By Alan Clawley.
If you want to know what will happen to the Central Library and all the other buildings on Paradise Circus after the new library is opened in 2013 you have to ask the City Council or Argent plc, the developer who is lined up for the job. You have to ask them because you won’t have heard anything from them unless you were at MIPIM, the annual property developers’ jamboree in Cannes earlier this year to hear Councillor Whitby boast about it to the assembled business tycoons.
To complicate matters its hard to know who is ultimately responsible for what is a very complex project that involves relocating not only the Central Library – one of the simpler parts of the jigsaw – but the Birmingham Conservatoire, the Copthorne Hotel, two office blocks and a dozen or more businesses including shops, restaurants and pubs.
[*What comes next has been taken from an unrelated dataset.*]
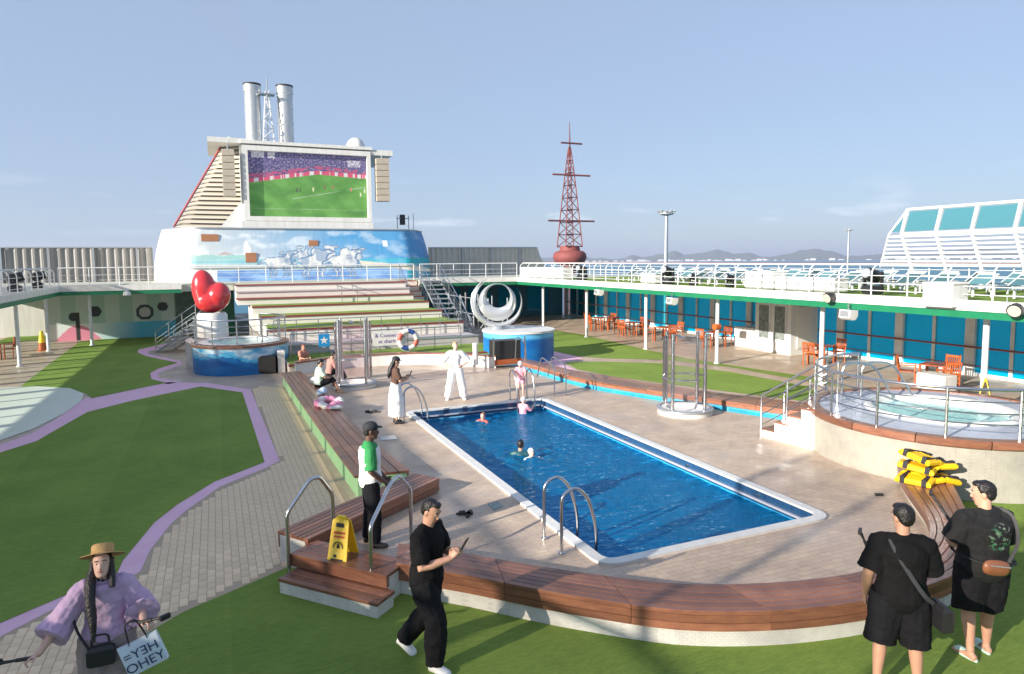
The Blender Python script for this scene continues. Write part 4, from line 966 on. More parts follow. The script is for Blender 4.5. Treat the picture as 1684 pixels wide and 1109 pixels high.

On the political front Councillor Whitby likes to be portrayed as the supreme commander assisted by his lieutenant Councillor Mullaney – who has taken on the task of finding a new home for the Conservatoire along with the excellent but under-appreciated concert hall named after the late Sir Adrian Boult. Councillor Mullaney told me recently that the Conservatoire is to be re-housed in Louisa Ryland House, the unremarkable Edwardian building in Newhall Street presently occupied by Social Services and Housing staff. The concert hall, which was purpose-designed like the rest of the Conservatoire is, according to the Councillor, to be rebuilt by the developer ‘in the new Paradise Forum development, facing onto Centenary Square – where Chamberlain House is now’.
My enquires to Mark Barrow, the City’s Strategic Director of Development, left me both puzzled and not much the wiser about the overall progress of the scheme. He informed me that the City were ‘working with Argent to develop exciting plans which will transform linkages between the City Core, the Board Street [sic] area and the Jewellery Quarter leading to a natural extension to the City Office core ‘in what we believe will be an award winning environment.’ But he couldn’t offer me any actual plans as yet.
In reply to my question about why the value of the scheme had fallen from the original £1 billion a few years ago to £500 million today he wrote that ‘For good masterplanning reasons ourselves and Argent have reconsidered the appropriate districts as development to attract the right sort of environment’. I have no idea what this means, but Barrow goes on to say that ‘Values fluctuate in the market and although this is long-term project Argent have revised these and will continue to do so. Any investment figure quoted will never be precise; indeed the true value will only be known when the scheme is completed.’
Barrow seems to be saying that nobody (even the developer) knows what the scheme will be worth when its finished. If this is true, Councillor Whitby should be told as he is hoping to borrow money on the strength of the future Business Rates generated by the scheme. How will he know what to borrow and whether he will be able to afford the loan repayments? This seems to throw into question the wisdom of using this new device, known as TAX INCREMENTAL FUNDING, to help a private developer raise the money to build the scheme.
I was also curious to know how much progress has been made on firming up the plans and agreeing a schedule of floor space since Argent last went public in February 2010, but Barrow was unable to help. He says ‘I am afraid I cannot supply a schedule of floorspaces at this time’, and on phasing of the development he says ‘the intention is to start on site in 2014, the development will be phased; however the precise nature of this phase has yet to be determined’.
So 10 years after the City first had the idea of redeveloping Paradise Circus we can watch a new library rising above Centenary Square but we seem no closer to knowing what we will get in Paradise Circus in return for the huge upheaval and the expenditure of large quantities of public money.